#### Directions for this task:
Copy every line from the material below that holds "scene".
##########
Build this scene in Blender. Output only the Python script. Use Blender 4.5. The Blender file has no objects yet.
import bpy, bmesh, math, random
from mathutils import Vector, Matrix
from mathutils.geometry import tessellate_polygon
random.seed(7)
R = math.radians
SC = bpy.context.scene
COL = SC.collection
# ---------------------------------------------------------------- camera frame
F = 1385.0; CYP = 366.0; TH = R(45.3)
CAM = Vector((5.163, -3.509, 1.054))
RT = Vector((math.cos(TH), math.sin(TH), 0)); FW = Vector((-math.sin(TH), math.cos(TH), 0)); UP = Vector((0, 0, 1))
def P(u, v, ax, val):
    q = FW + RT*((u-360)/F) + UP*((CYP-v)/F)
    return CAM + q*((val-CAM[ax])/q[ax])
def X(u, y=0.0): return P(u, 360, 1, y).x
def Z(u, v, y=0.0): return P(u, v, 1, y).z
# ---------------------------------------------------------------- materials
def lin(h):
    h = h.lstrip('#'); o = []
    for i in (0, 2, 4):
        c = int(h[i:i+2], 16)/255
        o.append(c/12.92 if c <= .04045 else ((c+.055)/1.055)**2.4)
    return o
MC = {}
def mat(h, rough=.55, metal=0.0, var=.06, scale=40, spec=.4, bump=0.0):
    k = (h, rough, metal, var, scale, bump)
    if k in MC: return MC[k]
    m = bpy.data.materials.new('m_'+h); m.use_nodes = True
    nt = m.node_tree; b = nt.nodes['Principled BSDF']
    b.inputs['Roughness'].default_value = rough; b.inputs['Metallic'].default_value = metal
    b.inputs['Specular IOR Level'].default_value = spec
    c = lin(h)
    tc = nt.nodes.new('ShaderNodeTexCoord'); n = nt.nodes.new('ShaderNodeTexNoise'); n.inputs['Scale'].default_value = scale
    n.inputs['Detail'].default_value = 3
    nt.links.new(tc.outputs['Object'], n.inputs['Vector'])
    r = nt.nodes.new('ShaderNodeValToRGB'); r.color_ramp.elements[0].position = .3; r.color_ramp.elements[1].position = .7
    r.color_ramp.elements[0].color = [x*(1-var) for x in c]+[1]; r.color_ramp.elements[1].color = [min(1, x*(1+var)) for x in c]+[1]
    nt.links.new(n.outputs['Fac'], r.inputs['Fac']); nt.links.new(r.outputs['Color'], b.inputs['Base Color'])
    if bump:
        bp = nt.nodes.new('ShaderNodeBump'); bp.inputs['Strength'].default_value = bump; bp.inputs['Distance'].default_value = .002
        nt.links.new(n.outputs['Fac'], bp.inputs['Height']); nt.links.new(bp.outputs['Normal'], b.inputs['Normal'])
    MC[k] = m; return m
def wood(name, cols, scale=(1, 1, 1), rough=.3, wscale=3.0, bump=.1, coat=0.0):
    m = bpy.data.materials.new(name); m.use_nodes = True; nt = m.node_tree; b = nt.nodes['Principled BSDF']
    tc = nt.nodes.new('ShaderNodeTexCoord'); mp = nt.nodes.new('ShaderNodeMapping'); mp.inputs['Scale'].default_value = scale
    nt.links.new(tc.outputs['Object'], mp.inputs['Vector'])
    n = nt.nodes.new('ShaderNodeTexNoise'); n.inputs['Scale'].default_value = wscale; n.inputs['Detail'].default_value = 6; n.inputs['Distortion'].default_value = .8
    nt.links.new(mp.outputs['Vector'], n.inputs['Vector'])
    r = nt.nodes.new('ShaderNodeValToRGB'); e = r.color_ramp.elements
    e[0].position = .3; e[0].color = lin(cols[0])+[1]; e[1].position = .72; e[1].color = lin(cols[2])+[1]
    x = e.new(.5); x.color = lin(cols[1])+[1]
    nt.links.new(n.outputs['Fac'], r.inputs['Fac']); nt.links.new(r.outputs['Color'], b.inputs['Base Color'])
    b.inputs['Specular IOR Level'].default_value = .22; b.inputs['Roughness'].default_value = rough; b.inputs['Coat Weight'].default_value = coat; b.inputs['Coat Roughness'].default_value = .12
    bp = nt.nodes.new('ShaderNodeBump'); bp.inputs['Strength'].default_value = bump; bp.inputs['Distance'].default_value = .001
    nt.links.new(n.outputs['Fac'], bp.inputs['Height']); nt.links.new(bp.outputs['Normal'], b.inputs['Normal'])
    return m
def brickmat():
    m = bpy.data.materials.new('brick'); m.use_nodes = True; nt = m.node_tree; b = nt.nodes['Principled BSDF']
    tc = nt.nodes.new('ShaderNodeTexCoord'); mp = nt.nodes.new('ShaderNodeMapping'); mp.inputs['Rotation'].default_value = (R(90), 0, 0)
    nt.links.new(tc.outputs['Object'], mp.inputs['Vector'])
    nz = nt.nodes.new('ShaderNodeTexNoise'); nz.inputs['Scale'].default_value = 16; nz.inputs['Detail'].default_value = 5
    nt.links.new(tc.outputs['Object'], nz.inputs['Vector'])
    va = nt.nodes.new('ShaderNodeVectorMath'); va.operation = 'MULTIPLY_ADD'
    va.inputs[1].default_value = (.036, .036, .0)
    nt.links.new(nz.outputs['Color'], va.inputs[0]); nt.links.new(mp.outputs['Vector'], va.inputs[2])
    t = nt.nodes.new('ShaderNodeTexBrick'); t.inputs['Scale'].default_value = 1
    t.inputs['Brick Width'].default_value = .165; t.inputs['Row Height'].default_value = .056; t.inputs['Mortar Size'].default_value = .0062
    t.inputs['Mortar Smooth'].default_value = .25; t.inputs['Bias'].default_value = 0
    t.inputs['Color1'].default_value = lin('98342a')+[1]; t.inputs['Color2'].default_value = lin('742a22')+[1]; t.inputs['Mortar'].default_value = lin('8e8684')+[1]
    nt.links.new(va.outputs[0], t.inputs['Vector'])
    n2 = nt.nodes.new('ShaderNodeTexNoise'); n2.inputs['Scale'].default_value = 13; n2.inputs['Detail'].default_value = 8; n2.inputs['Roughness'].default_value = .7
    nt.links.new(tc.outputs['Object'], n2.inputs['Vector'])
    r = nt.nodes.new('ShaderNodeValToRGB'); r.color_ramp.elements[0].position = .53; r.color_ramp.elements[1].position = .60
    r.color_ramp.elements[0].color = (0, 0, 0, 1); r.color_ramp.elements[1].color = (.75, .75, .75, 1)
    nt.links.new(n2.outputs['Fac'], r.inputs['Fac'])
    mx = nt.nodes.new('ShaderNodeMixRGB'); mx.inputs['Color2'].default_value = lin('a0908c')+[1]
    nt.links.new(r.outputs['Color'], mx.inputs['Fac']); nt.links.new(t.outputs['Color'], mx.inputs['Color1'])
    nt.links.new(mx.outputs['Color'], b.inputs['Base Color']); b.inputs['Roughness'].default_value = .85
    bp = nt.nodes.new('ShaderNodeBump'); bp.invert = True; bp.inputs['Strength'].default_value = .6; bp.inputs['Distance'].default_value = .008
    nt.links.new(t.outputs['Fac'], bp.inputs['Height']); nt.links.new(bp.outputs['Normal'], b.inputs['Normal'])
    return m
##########
#### Solution to this task:
Build this scene in Blender. Output only the Python script. Use Blender 4.5. The Blender file has no objects yet.
SC = bpy.context.scene